▶ _Set exercise_
Copy word for word the lines in the records below, starting at the line with "Reconstruct this image" and ending at the line with "def ZZ(py, Y): return P(CX, py, Y).z". Skip the pictures.

▶ _Given information_
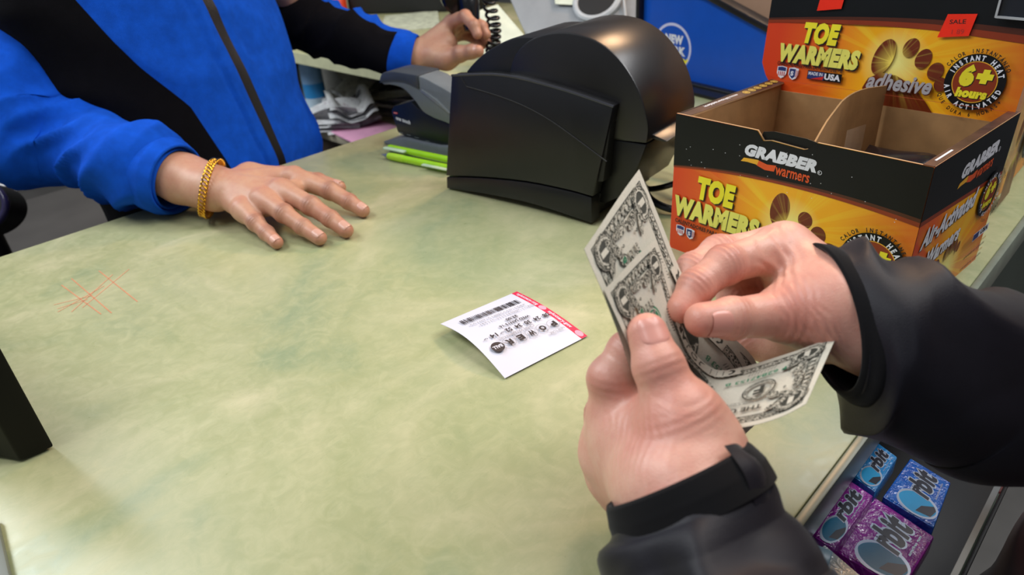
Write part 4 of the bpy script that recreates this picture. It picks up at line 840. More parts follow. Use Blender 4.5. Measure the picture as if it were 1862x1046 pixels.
def banknote(Lp, Rp, label, flip=False):
    """Lp / Rp: the note's upper and lower long edges, from its right end to its left end"""
    Lc, Rc = catmull(Lp, 60), catmull(Rp, 60); ln = [0]
    for i in range(60): ln.append(ln[-1] + ((Lc[i+1] - Lc[i]).length + (Rc[i+1] - Rc[i]).length) / 2)
    tot = ln[-1]
    def S(x, y):
        s = (1 - x / .156) * tot; k = min(max(int(np.searchsorted(ln, s, 'right')) - 1, 0), 59); f = (s - ln[k]) / (ln[k+1] - ln[k]); v = y / .0663
        q = Rc[k].lerp(Rc[k+1], f) * (1 - v) + Lc[k].lerp(Lc[k+1], f) * v
        return q + V(0, 0, .0006 * math.sin(x * 90) * math.sin(v * 5))
    def fn(x, y, o):
        e = .0008; n = (S(x+e, y) - S(x-e, y)).cross(S(x, y+e) - S(x, y-e)).normalized(); return S(x, y) + n * o
    c = fn(.078, .033, 0); o = thing('dollar_bill', label, 'banknote', c, 'dollar bills in the customer\'s hands'); b = MB()
    g = lambda o_: (lambda u, v: fn(u * .156, v * .0663, o_))
    b.grid(g(.00006), 60, 20, NP, lambda u, v: (u*.156, v*.0663)); b.grid(lambda u, v: fn((1-u) * .156, v * .0663, -.00006), 60, 20, NBK, lambda u, v: ((1-u)*.156, v*.0663))
    NOTE.place(b, fn, lift=.000012, base=.00010, cut=(.004, .006)); b.build('note_paper', o, smooth=179)
    print('NOTE length', round(tot, 4), 'widths', round((Lc[0]-Rc[0]).length, 4), round((Lc[-1]-Rc[-1]).length, 4), round((Lc[30]-Rc[30]).length, 4)); return o
banknote([P(1098, 525, .3130), P(1131, 602, .3130), P(1168, 692, .3165), P(1205, 752, .3180), P(1255, 785, .315), P(1303, 785, .310), P(1364, 775, .305), P(1420, 757, .300), P(1466, 735, .297)],
         [P(1192, 434, .356), P(1214, 505, .350), P(1234, 575, .347), P(1258, 635, .347), P(1300, 672, .347), P(1350, 668, .345), P(1405, 652, .341), P(1460, 634, .338), P(1522, 610, .336)], 'one dollar bill bending over to the right, nearest of the bills in the hands')
banknote([P(1062, 451, .318), P(1094, 530, .3155), P(1128, 616, .3165), P(1164, 708, .3205), P(1230, 790, .334), P(1328, 815, .345)],
         [P(1162, 308, .372), P(1200, 400, .366), P(1236, 490, .362), P(1280, 572, .362), P(1345, 640, .368), P(1392, 755, .378)], 'one dollar bill standing up tallest, behind the bent bill')
banknote([P(1120, 570, .3205), P(1138, 620, .3210), P(1170, 700, .3250), P(1200, 760, .338), P(1260, 790, .345), P(1338, 800, .352)],
         [P(1188, 400, .374), P(1216, 450, .370), P(1246, 505, .367), P(1292, 578, .368), P(1372, 654, .376), P(1398, 745, .386)], 'rearmost dollar bill of the fan, showing only a thin edge and its lower end')
# ---------------------------------------------------------------- lottery ticket
TP = mat('ticket_paper', '#d3d3df', .5, var=.01); TI = mat('thermal_ink', '#2b2226', .6); TG = mat('thermal_grey', '#9a969c', .6); TR = mat('ticket_red_strip', '#d8294e', .5); TRP = mat('ticket_pink', '#eda0b4', .5)
tk = thing('lottery_ticket', 'white lottery ticket with a red side strip lying on the green counter', 'ticket', Z(935, 610))
TW, THt = .0825, .0965
tA, tB, tC, tD = Z(801, 590, .010), Z(940, 531, .0015), Z(1068, 612, .0008), Z(918, 689, .0012)
def tf(u, v, o=0):
    a = 1 - u / TW; b_ = v / THt; p = tA.lerp(tD, b_).lerp(tB.lerp(tC, b_), 1 - u / TW) if False else (tB.lerp(tA, u / TW)).lerp(tC.lerp(tD, u / TW), b_)
    return p + V(0, 0, .0085 * math.sin(math.pi * min(1, max(0, b_))) * (.35 + .65 * (u / TW)) + .0004 + o) + V(0, .0, 0)
b = MB(); b.grid(lambda u, v: tf(u*TW, v*THt, .0001), 24, 30, TP); b.grid(lambda u, v: tf((1-u)*TW, v*THt, -.0001), 24, 30, TP); A = Art()
sw = .0062; A.rect(0, 0, sw, THt, TR); A.L = 1
A.text('nylottery.org', .0052, .0045, .030, .0042, TP, .03, 0, math.pi/2); A.text('nylottery.gov', .0052, .050, .030, .0042, TP, .03, 0, math.pi/2)
A.ell(.0031, .0415, .0028, .0045, TRP); A.ell(.0031, .090, .0028, .0045, TRP)
random.seed(3); x = .0115
while x < .0720:
    wd = random.choice((.0004, .0007, .0011)); A.rect(x, .0135, wd, .0085, TI); x += wd + random.choice((.0004, .0006, .0010))
W_ = TW
A.text('4421-07738812-60192', .012, .0270, .058, .0022, TG, .01); A.text('004-11 2009413175 211447', .006, .0325, .058, .0022, TG, .01)
A.text('$2.00', .030, .0388, .012, .0042, TI, .03); A.text('WED JAN13 16', .0220, .0448, .031, .0044, TI, .03)
A.text('08  24  30  34  52', .0070, .0525, .045, .0052, TI, .035); A.text('QP', .0540, .0545, .004, .0020, TI, .015); A.text('14', .0605, .0525, .0065, .0050, TI, .035); A.text('QP', .0700, .0545, .004, .0020, TI, .015)
A.text('CASH VALUE', .028, .0600, .023, .0030, TG, .02); A.text('WINNER TAKES', .046, .0600, .018, .0026, TG, .01)
for k, ch in enumerate('POWER'):
    cx = .0135 + k * .0112; A.ring(cx, .0690, .0056, .0056, .0004, TG); A.text(ch, cx-.0030, .0658, .0060, .0066, TI, .06)
A.ell(.0695, .0690, .0056, .0056, TI); A.text('BALL', .0652, .0672, .0086, .0036, TP, .04); A.text('NEW YORK', .0095, .0772, .0150, .0026, TG, .02)
A.place(b, tf, lift=.00003, base=.00018, cut=(.006, .004)); b.build('paper_slip', tk, smooth=179)
# ---------------------------------------------------------------- stapler, pens
DG = mat('dark_grey_plastic', '#3d4248', .38, bump=.05); MG = mat('mid_grey_plastic', '#6d7376', .35, bump=.05); STB = mat('stapler_black', '#14171a', .35); SILV = mat('satin_silver', '#9aa0a2', .3, metal=.6)
st = thing('stapler', 'black and grey desk stapler standing left of the receipt printer', 'stapler', V(.575, .80, 0)); so = V(.563, .862, 0); sf = lambda u, v, d: so + pa*u + pb*d + V(0, 0, v)
C2 = lambda pts, n=24: curve(pts, n)
b = MB(); b.prism([(.004, .0)] + C2([(.002, .004), (.020, .0095), (.050, .0160), (.075, .0155)], 10) + [(.12, .0155), (.15, .019), (.18, .022), (.19, 0)], sf, .0, .044, MG, .002); b.build('base', st)
b = MB(); b.prism([(.0235, .052), (.0310, .060), (.070, .071), (.084, .062), (.137, .049), (.17, .044), (.17, .008), (.105, .010), (.050, .0160), (.031, .020)], sf, .006, .038, STB, .003)
A = Art(); A.rect(.0300, .0490, .0085, .0026, RED); A.text('swingline', .0304, .0495, .0075, .0016, WHT, .02); A.text('one touch', .0330, .0405, .030, .0060, WHT, .04, .1, -.12)
for x in (.036, .052, .068, .090): A.rect(x, .0215 - (x-.036)*.09, .0085, .0010, MG)
A.ell(.037, .0195, .0010, .0010, WHT); A.place(b, lambda u, v, o: sf(u, v, .006 - o - .0002)); b.build('magazine', st, smooth=30)
b = MB(); b.prism(C2([(.0160, .094), (.020, .101), (.0275, .1065), (.0500, .1105), (.0985, .1095), (.125, .103), (.165, .090)], 30) + [(.165, .044), (.137, .0505)] + C2([(.118, .053), (.096, .060), (.082, .074), (.062, .0885), (.036, .0915), (.021, .090)], 20), sf, .002, .042, MG, .003); b.build('lever_arm', st)
b = MB(); b.prism(C2([(.0148, .0940), (.0195, .1025), (.0270, .1085), (.0500, .1125), (.0975, .1115)], 24) + C2([(.0965, .0910), (.080, .0960), (.062, .0985), (.036, .0965), (.0165, .0925)], 20), sf, -.0005, .0445, DG, .003); tag(b.build('grip_cover', st), 'dark rubbery grip on top of the lever')
b = MB(); b.prism([(.099, .090), (.101, .0925), (.125, .0825), (.150, .0660), (.150, .0645)], sf, -.0003, .002, SILV); b.build('trim_strip', st, smooth=0)
LIME = mat('lime_rubber', '#a9d62c', .5); LIMEC = mat('lime_clear_plastic', '#a4dc1e', .12, coat=.4); CLR = mat('frosted_pale_plastic', '#cfe6c4', .2); 
p0, p1 = Z(694, 281, .006), Z(830, 309, .006); dr = (p1 - p0).normalized(); pn = thing('ballpoint_pen', 'lime green ballpoint pen with a silver tip, in front of the other pen', 'pen', (p0 + p1) / 2, 'green pens beside the printer')
b = MB(); b.lathe(p0, dr, [(.0006, 0), (.0012, .003), (.0030, .009), (.0043, .014)], SILV, 16); b.build('tip', pn); b = MB(); b.lathe(p0, dr, [(.0044, .014), (.0052, .020), (.0054, .045)], LIME, 20); b.build('grip', pn)
b = MB(); b.lathe(p0, dr, [(.0052, .045), (.0050, .048), (.0050, .125), (.0042, .134)], LIMEC, 20); b.build('barrel', pn); b = MB(); b.box(p0 + dr*.088 + V(-.006, -.001, .001), dr*.045, V(.0, .0, .002), dr.cross(V(0, 0, 1)).normalized()*.006, CLR, .0006); b.build('clip', pn)
q0, q1 = Z(706, 268, .0065), Z(840, 296, .0065); dr = (q1 - q0).normalized(); pn = thing('ballpoint_pen', 'lime green pen with a frosted clip, lying behind the other pen against the stapler', 'pen', (q0 + q1) / 2, 'green pens beside the printer')
b = MB(); b.lathe(q0, dr, [(.0020, 0), (.0042, .002), (.0050, .006), (.0052, .13)], LIMEC, 20); b.build('barrel', pn); b = MB(); b.box(q0 + dr*.003 + V(-.007, -.002, .002), dr*.042, V(0, 0, .003), dr.cross(V(0, 0, 1)).normalized()*.0075, CLR, .0012); b.build('clip', pn)
# ---------------------------------------------------------------- things on the side counter
GRYP = mat('terminal_grey', '#8b8e90', .4, bump=.05, var=.04); GRYL = mat('terminal_light_grey', '#b4b8ba', .3); TAPE = mat('pale_paper_tape', '#cbd2be', .7)
lt = thing('lottery_terminal', 'grey machine with a round recessed hole, standing behind the receipt printer', 'terminal', V(1.16, .98, 0))
f0, f1, f2, f3 = P(952, 62, 1.40), P(1160, 66, 1.30), P(1166, -150, 1.42), P(880, -110, 1.52)
nn = (f1 - f0).cross(f3 - f0).normalized(); 
if nn.x > 0: nn = -nn
bm = bmesh.new(); fr = [bm.verts.new(p) for p in (f0, f1, f2, f3)]; bk = [bm.verts.new(p) for p in (V(f0.x+.20, f0.y+.02, f0.z), V(f1.x+.2, f1.y+.02, f1.z), f2 - nn*.16, f3 - nn*.16)]; lw_ = [bm.verts.new(V(p.x, p.y, .002)) for p in (f0, f1, V(f1.x+.2, f1.y+.02, 0), V(f0.x+.2, f0.y+.02, 0))]
for q in ((fr[0], fr[1], fr[2], fr[3]), (fr[3], fr[2], bk[2], bk[3]), (bk[3], bk[2], bk[1], bk[0]), (fr[0], fr[3], bk[3], bk[0]), (fr[1], bk[1], bk[2], fr[2]), (lw_[0], lw_[1], fr[1], fr[0]), (lw_[1], lw_[2], bk[1], fr[1]), (lw_[2], lw_[3], bk[0], bk[1]), (lw_[3], lw_[0], fr[0], bk[0]), (lw_[3], lw_[2], lw_[1], lw_[0])): bm.faces.new(q)
bmesh.ops.recalc_face_normals(bm, faces=bm.faces); bmesh.ops.bevel(bm, geom=bm.edges[:], offset=.006, segments=3, profile=.5, affect='EDGES'); b = MB(); b.bm(bm, GRYP); b.build('casing', lt)
def onface(px, py, off=0):
    r = ray(px, py); c0 = V(0, 0, CAMH); t = (f0 - c0).dot(nn) / r.dot(nn); return c0 + r * t + nn * off
hc = onface(1086, 0); b = MB(); b.lathe(hc, nn, [(.050, -.004), (.050, .003), (.046, .006), (.040, .006), (.038, .0)], GRYL, 40); b.build('ring', lt); b = MB(); b.lathe(hc, nn, [(.0385, -.001), (.0385, .0030), (.030, .0032), (.001, .0034)], mat('deep_black_recess', '#060607', .6), 36); b.build('recess', lt)
b = MB(); b.quad(onface(1010, 8, .0012), onface(1052, 10, .0012), onface(1058, -30, .0012), onface(1005, -30, .0012), TAPE); tag(b.build('tape_note', lt, smooth=0), 'pale paper strip taped to the casing')
b = MB(); b.tube([onface(1128, -60, .002), onface(1138, 30, .002), onface(1140, 70, .002)], .0022, GRYL, 8); b.build('seam', lt)
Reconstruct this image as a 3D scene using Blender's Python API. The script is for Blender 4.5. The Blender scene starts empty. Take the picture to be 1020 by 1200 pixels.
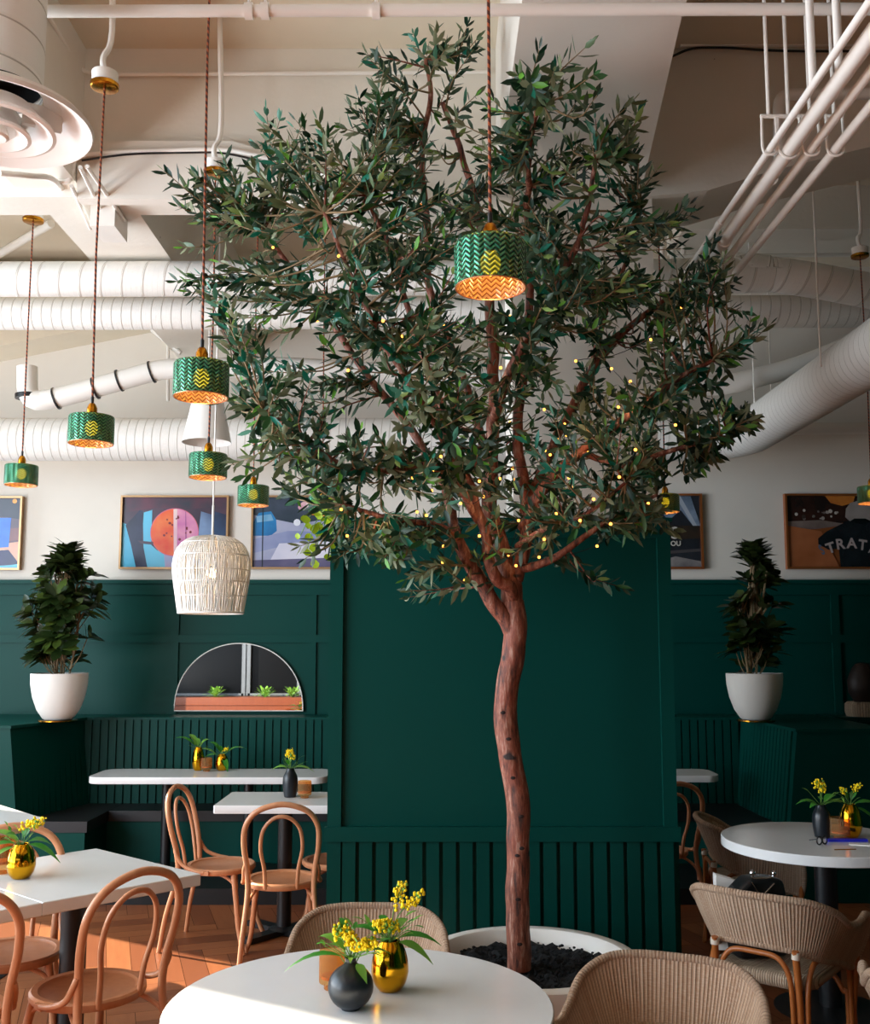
import bpy, math, random
from mathutils import Vector, Matrix, Euler, Quaternion
random.seed(7)
PI = math.pi
C = bpy.context.scene.collection
H = 1.66; F = 1180.0; CX = 510.0; PY = 621.0; HZ = 754.0
TH = math.atan((HZ - PY) / F)
ct, st = math.cos(TH), math.sin(TH)

def ray(px, py):
    x = (px - CX) / F; y = -(py - PY) / F
    return Vector((x, ct - y * st, st + y * ct))
def P(px, py, Y):
    d = ray(px, py); t = Y / d.y
    return Vector((d.x * t, Y, H + d.z * t))
def G(px, py, z):
    d = ray(px, py); t = (z - H) / d.z
    return Vector((d.x * t, d.y * t, z))
def ZZ(py, Y): return P(CX, py, Y).z

# ------------------------------------------------------------ mesh builder
class MB:
    def __init__(s):
        s.v = []; s.f = []; s.m = []; s.uv = []; s.mats = []
    def mi(s, m):
        if m not in s.mats: s.mats.append(m)
        return s.mats.index(m)
    def add(s, vs, fs, m, uvs=None):
        b = len(s.v); k = s.mi(m)
        s.v += [tuple(v) for v in vs]
        for i, f in enumerate(fs):
            s.f.append(tuple(j + b for j in f)); s.m.append(k)
            s.uv.append([uvs[j] for j in f] if uvs else None)
        return s
    def box(s, c, size, m, rot=None):
        x, y, z = (q / 2 for q in size)
        vs = [Vector((a * x, b_ * y, c_ * z)) for a in (-1, 1) for b_ in (-1, 1) for c_ in (-1, 1)]
        if rot is not None: vs = [rot @ v for v in vs]
        vs = [v + Vector(c) for v in vs]
        return s.add(vs, [(0, 1, 3, 2), (4, 6, 7, 5), (0, 4, 5, 1), (2, 3, 7, 6), (0, 2, 6, 4), (1, 5, 7, 3)], m)
    def bx(s, x0, x1, y0, y1, z0, z1, m):
        return s.box(((x0 + x1) / 2, (y0 + y1) / 2, (z0 + z1) / 2), (x1 - x0, y1 - y0, z1 - z0), m)
    def prism(s, poly, d, m):
        """poly: list of 3D points (planar), extruded by vector d"""
        n = len(poly); d = Vector(d)
        vs = [Vector(p) for p in poly] + [Vector(p) + d for p in poly]
        fs = [tuple(range(n))[::-1], tuple(range(n, 2 * n))] + [(i, (i + 1) % n, n + (i + 1) % n, n + i) for i in range(n)]
        return s.add(vs, fs, m)
    def tube(s, pts, r, m, seg=8, closed=False, cap=True, uvlen=1.0, flat=1.0):
        pts = [Vector(p) for p in pts]; n = len(pts)
        rs = r if isinstance(r, (list, tuple)) else [r] * n
        tans = []
        for i in range(n):
            a = pts[(i - 1) % n] if (closed or i > 0) else pts[i]
            b = pts[(i + 1) % n] if (closed or i < n - 1) else pts[i]
            t = (b - a)
            tans.append(t.normalized() if t.length > 1e-9 else Vector((0, 0, 1)))
        up = Vector((0, 0, 1)) if abs(tans[0].z) < .9 else Vector((1, 0, 0))
        nrm = (up - tans[0] * up.dot(tans[0])).normalized()
        vs = []; uvs = []; L = 0
        for i in range(n):
            if i > 0:
                q = tans[i - 1].rotation_difference(tans[i]); nrm = q @ nrm
                nrm = (nrm - tans[i] * nrm.dot(tans[i])).normalized()
                L += (pts[i] - pts[i - 1]).length
            bi = tans[i].cross(nrm)
            for k in range(seg):
                a = 2 * PI * k / seg
                vs.append(pts[i] + (nrm * math.cos(a) + bi * math.sin(a) * flat) * rs[i])
                uvs.append((k / seg, L * uvlen))
        fs = []; b = len(s.v); k0 = s.mi(m)
        s.v += [tuple(v) for v in vs]
        rng = n if closed else n - 1
        for i in range(rng):
            j = (i + 1) % n
            for k in range(seg):
                k2 = (k + 1) % seg
                s.f.append((b + i * seg + k, b + i * seg + k2, b + j * seg + k2, b + j * seg + k)); s.m.append(k0)
                u0, u1 = k / seg, (k + 1) / seg
                va, vb = uvs[i * seg][1], (uvs[j * seg][1] if j else L)
                s.uv.append([(u0, va), (u1, va), (u1, vb), (u0, vb)])
        if cap and not closed:
            s.f.append(tuple(b + k for k in range(seg))[::-1]); s.m.append(k0); s.uv.append(None)
            s.f.append(tuple(b + (n - 1) * seg + k for k in range(seg))); s.m.append(k0); s.uv.append(None)
        return s
    def lathe(s, prof, m, c=(0, 0, 0), seg=32, a0=0, a1=2 * PI, wav=None):
        """prof: list of (r,z); wav(angle)->radius factor"""
        full = abs(a1 - a0 - 2 * PI) < 1e-6; ns = seg if full else seg + 1
        b = len(s.v); k0 = s.mi(m); c = Vector(c)
        for (r, z) in prof:
            for k in range(ns):
                a = a0 + (a1 - a0) * k / seg; rr = r * (wav(a) if wav else 1)
                s.v.append(tuple(c + Vector((rr * math.cos(a), rr * math.sin(a), z))))
        np_ = len(prof)
        for i in range(np_ - 1):
            for k in range(seg):
                k2 = (k + 1) % ns
                s.f.append((b + i * ns + k, b + i * ns + k2, b + (i + 1) * ns + k2, b + (i + 1) * ns + k)); s.m.append(k0)
                u0, u1, v0, v1 = k / seg, (k + 1) / seg, prof[i][1], prof[i + 1][1]
                s.uv.append([(u0, v0), (u1, v0), (u1, v1), (u0, v1)])
        return s
    def sphere(s, c, r, m, seg=10, rings=6, sc=(1, 1, 1)):
        prof = [(max(1e-4, r * math.sin(PI * i / rings)), -r * math.cos(PI * i / rings)) for i in range(rings + 1)]
        b = len(s.v); s.lathe(prof, m, (0, 0, 0), seg)
        for i in range(b, len(s.v)):
            v = s.v[i]; s.v[i] = (v[0] * sc[0] + c[0], v[1] * sc[1] + c[1], v[2] * sc[2] + c[2])
        return s
    def grid(s, rows, m, uvs=None, flip=False):
        n, k = len(rows), len(rows[0]); b = len(s.v); k0 = s.mi(m)
        for r in rows: s.v += [tuple(p) for p in r]
        for i in range(n - 1):
            for j in range(k - 1):
                q = [(i, j), (i, j + 1), (i + 1, j + 1), (i + 1, j)]
                if flip: q = q[::-1]
                s.f.append(tuple(b + a * k + c for a, c in q)); s.m.append(k0)
                s.uv.append([uvs(a / (n - 1), c / (k - 1)) for a, c in q] if uvs else None)
        return s
    def build(s, name, parent=None, smooth=True, ang=40, M=None):
        me = bpy.data.meshes.new(name)
        vs = s.v if M is None else [tuple(M @ Vector(v)) for v in s.v]
        me.from_pydata(vs, [], s.f)
        for m in s.mats: me.materials.append(m)
        me.polygons.foreach_set('material_index', s.m)
        if any(u for u in s.uv):
            ul = me.uv_layers.new(name='UVMap'); i = 0
            flat = []
            for f, u in zip(s.f, s.uv):
                for j in range(len(f)):
                    flat += list(u[j]) if u else [0.0, 0.0]
            ul.data.foreach_set('uv', flat)
        me.update()
        if smooth:
            me.polygons.foreach_set('use_smooth', [True] * len(me.polygons))
            me.set_sharp_from_angle(angle=math.radians(ang))
        o = bpy.data.objects.new(name, me); C.objects.link(o)
        if parent: o.parent = parent
        return o

def cat(pts, k=6, closed=False):
    pts = [Vector(p) for p in pts]; n = len(pts); out = []
    rng = n if closed else n - 1
    for i in range(rng):
        p1, p2 = pts[i], pts[(i + 1) % n]
        p0 = pts[(i - 1) % n] if (closed or i > 0) else p1 * 2 - p2
        p3 = pts[(i + 2) % n] if (closed or i + 2 < n) else p2 * 2 - p1
        for j in range(k):
            t = j / k
            out.append(.5 * ((2 * p1) + (p2 - p0) * t + (2 * p0 - 5 * p1 + 4 * p2 - p3) * t * t + (3 * p1 - p0 - 3 * p2 + p3) * t ** 3))
    if not closed: out.append(pts[-1])
    return out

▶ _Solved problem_
Reconstruct this image as a 3D scene using Blender's Python API. The script is for Blender 4.5. The Blender scene starts empty. Take the picture to be 1020 by 1200 pixels.
import bpy, math, random
from mathutils import Vector, Matrix, Euler, Quaternion
random.seed(7)
PI = math.pi
C = bpy.context.scene.collection
H = 1.66; F = 1180.0; CX = 510.0; PY = 621.0; HZ = 754.0
TH = math.atan((HZ - PY) / F)
ct, st = math.cos(TH), math.sin(TH)

def ray(px, py):
    x = (px - CX) / F; y = -(py - PY) / F
    return Vector((x, ct - y * st, st + y * ct))
def P(px, py, Y):
    d = ray(px, py); t = Y / d.y
    return Vector((d.x * t, Y, H + d.z * t))
def G(px, py, z):
    d = ray(px, py); t = (z - H) / d.z
    return Vector((d.x * t, d.y * t, z))
def ZZ(py, Y): return P(CX, py, Y).z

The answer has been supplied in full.